--- BEGIN RECORDS ---
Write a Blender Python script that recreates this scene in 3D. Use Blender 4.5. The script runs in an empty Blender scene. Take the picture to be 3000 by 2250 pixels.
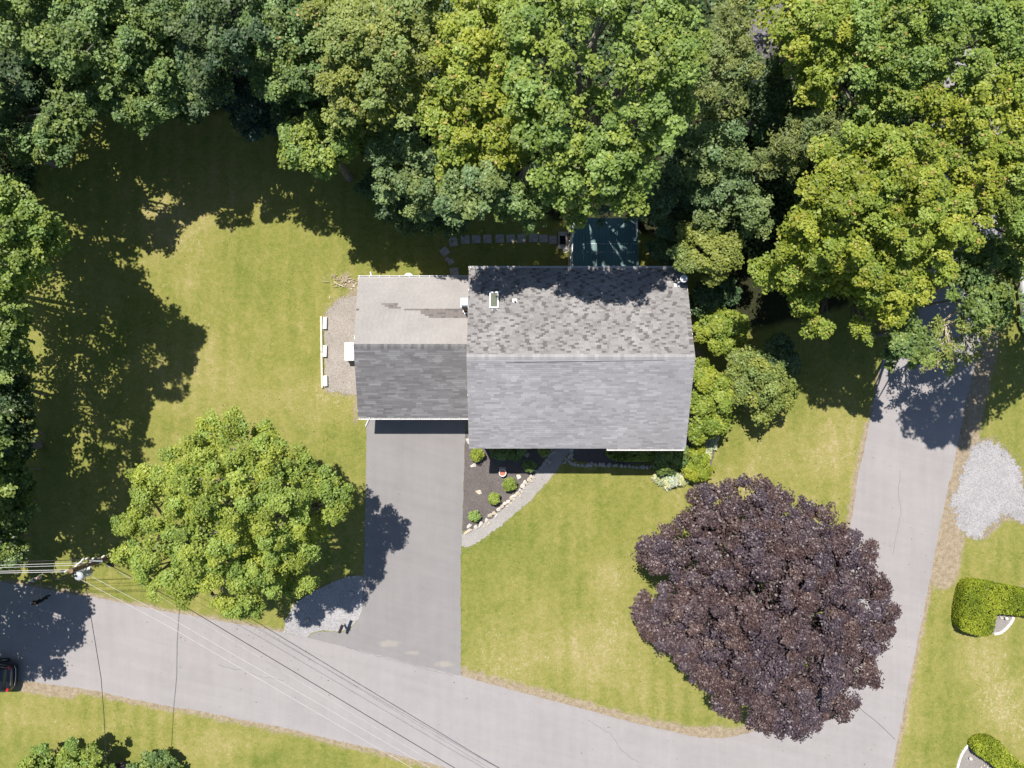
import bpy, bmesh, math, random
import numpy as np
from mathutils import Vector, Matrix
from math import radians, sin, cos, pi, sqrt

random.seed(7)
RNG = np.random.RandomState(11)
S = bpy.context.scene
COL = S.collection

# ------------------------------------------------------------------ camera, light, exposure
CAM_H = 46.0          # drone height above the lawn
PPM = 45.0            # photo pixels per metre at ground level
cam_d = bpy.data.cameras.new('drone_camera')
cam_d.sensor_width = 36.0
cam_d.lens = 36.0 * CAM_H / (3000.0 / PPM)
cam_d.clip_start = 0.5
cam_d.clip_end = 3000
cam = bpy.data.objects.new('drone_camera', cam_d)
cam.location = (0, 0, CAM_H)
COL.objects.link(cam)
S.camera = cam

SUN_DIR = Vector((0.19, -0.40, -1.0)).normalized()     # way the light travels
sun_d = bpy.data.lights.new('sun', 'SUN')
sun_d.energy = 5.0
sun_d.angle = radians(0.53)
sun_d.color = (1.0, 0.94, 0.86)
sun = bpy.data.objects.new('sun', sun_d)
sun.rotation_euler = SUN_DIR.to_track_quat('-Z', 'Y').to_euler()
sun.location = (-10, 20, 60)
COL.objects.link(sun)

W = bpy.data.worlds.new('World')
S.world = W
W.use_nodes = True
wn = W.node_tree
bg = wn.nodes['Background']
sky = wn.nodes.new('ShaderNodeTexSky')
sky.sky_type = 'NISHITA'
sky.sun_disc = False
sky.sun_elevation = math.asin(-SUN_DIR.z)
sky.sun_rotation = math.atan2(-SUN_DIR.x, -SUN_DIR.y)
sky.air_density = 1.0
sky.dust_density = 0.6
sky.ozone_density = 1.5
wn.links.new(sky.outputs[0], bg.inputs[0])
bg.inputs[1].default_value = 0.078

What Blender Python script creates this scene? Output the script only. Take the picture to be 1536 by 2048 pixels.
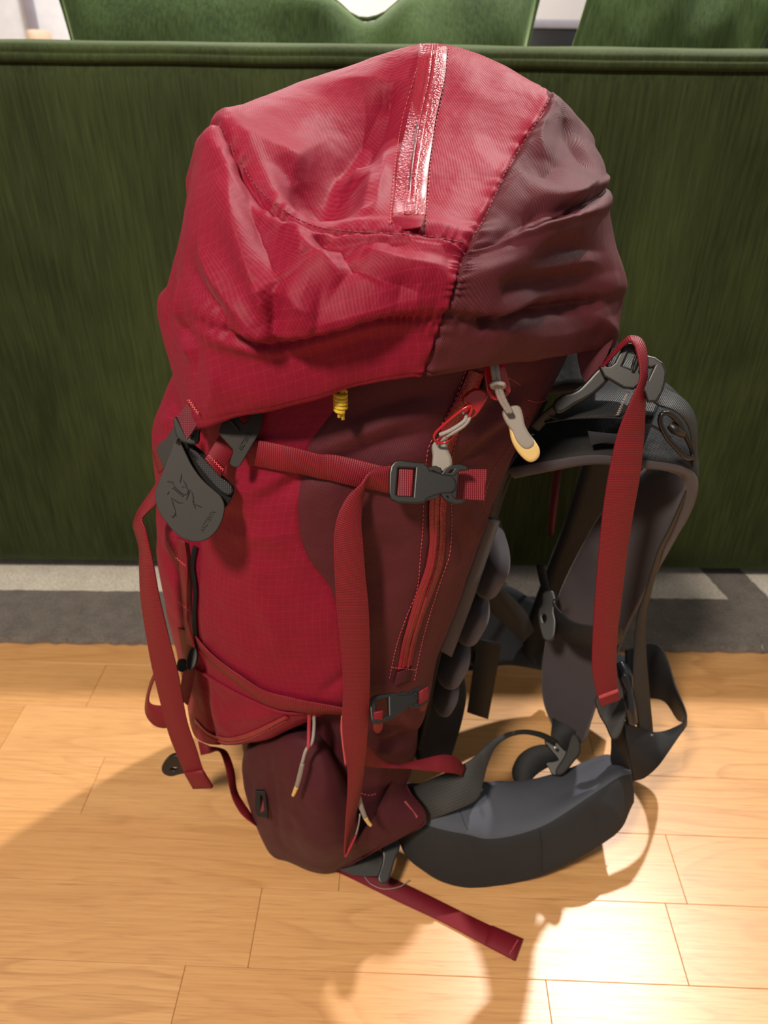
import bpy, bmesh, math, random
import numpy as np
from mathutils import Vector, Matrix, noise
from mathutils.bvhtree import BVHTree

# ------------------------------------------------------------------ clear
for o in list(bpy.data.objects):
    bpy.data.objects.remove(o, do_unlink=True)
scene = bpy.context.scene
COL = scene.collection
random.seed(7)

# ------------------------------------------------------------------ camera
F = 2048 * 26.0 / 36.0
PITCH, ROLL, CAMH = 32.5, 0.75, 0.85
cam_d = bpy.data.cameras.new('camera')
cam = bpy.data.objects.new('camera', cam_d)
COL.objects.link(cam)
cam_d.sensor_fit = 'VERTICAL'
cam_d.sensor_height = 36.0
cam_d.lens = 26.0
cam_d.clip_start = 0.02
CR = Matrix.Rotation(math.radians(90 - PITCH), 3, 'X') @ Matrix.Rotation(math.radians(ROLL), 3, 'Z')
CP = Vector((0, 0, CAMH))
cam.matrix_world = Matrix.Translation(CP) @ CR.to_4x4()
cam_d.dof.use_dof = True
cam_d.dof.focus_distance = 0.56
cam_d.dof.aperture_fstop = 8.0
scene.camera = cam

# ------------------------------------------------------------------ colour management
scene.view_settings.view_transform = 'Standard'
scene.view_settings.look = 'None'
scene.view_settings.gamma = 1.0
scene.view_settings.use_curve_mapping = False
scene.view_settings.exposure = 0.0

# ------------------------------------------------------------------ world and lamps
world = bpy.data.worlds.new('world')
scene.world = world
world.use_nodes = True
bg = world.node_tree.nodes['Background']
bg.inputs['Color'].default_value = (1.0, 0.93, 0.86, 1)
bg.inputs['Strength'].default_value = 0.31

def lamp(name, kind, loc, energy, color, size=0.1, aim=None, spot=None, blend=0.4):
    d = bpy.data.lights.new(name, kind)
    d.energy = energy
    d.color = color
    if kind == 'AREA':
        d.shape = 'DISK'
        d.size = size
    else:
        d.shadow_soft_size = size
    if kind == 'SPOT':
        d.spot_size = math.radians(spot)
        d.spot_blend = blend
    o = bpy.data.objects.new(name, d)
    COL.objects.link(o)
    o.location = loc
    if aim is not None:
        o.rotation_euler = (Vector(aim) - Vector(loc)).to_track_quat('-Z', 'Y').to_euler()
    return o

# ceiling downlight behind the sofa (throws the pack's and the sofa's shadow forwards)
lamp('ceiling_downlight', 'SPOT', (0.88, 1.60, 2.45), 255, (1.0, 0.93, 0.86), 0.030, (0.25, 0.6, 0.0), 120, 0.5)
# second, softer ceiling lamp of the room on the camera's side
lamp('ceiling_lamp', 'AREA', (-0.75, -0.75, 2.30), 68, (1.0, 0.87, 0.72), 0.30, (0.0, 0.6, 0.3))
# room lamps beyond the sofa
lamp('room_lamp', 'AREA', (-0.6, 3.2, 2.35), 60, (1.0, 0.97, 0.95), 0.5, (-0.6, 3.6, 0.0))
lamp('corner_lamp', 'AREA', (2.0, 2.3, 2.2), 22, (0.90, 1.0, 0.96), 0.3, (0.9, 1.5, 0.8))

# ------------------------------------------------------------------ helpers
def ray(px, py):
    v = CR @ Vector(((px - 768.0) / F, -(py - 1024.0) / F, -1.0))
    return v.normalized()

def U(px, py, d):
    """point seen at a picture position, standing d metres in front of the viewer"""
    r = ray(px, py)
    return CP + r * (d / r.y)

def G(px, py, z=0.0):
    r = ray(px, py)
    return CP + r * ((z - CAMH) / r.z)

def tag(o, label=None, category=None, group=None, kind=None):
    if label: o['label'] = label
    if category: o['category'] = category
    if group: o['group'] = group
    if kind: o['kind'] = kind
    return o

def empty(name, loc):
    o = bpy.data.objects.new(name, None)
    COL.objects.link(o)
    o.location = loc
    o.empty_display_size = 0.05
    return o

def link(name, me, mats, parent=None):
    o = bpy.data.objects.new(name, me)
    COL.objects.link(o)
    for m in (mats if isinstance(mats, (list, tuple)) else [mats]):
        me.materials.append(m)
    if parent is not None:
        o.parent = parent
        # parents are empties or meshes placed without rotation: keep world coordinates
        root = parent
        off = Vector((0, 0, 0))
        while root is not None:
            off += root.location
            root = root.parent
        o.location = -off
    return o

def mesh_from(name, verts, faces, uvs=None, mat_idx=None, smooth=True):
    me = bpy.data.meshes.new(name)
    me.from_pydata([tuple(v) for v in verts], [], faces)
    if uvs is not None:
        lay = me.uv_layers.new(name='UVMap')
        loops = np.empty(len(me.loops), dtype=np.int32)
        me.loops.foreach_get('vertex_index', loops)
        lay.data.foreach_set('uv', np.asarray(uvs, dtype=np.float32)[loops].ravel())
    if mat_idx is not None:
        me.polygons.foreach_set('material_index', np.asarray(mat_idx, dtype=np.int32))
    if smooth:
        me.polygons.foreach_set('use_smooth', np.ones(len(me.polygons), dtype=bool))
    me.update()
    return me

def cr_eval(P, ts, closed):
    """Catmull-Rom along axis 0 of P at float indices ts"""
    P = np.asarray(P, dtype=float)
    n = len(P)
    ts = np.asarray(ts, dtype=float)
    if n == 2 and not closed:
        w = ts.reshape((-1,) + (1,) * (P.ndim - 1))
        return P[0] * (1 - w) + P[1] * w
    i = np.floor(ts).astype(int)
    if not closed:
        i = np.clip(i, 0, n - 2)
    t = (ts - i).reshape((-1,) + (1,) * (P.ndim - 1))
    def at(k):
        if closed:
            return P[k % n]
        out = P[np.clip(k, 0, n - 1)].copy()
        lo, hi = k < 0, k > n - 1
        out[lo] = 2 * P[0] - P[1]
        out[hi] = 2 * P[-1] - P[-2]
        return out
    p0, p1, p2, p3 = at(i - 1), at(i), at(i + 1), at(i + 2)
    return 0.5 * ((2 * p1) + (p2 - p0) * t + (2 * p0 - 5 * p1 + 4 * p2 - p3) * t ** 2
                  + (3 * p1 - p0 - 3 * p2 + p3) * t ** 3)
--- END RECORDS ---
[TASK TO COMPLETE] Please transcribe, word for word, every line from the first line of the records above through the line containing "COL.objects.link(sun)", and leave out any pictures.

[FINAL RESULT]
Write a Blender Python script that recreates this scene in 3D. Use Blender 4.5. The script runs in an empty Blender scene. Take the picture to be 3000 by 2250 pixels.
import bpy, bmesh, math, random
import numpy as np
from mathutils import Vector, Matrix
from math import radians, sin, cos, pi, sqrt

random.seed(7)
RNG = np.random.RandomState(11)
S = bpy.context.scene
COL = S.collection

# ------------------------------------------------------------------ camera, light, exposure
CAM_H = 46.0          # drone height above the lawn
PPM = 45.0            # photo pixels per metre at ground level
cam_d = bpy.data.cameras.new('drone_camera')
cam_d.sensor_width = 36.0
cam_d.lens = 36.0 * CAM_H / (3000.0 / PPM)
cam_d.clip_start = 0.5
cam_d.clip_end = 3000
cam = bpy.data.objects.new('drone_camera', cam_d)
cam.location = (0, 0, CAM_H)
COL.objects.link(cam)
S.camera = cam

SUN_DIR = Vector((0.19, -0.40, -1.0)).normalized()     # way the light travels
sun_d = bpy.data.lights.new('sun', 'SUN')
sun_d.energy = 5.0
sun_d.angle = radians(0.53)
sun_d.color = (1.0, 0.94, 0.86)
sun = bpy.data.objects.new('sun', sun_d)
sun.rotation_euler = SUN_DIR.to_track_quat('-Z', 'Y').to_euler()
sun.location = (-10, 20, 60)
COL.objects.link(sun)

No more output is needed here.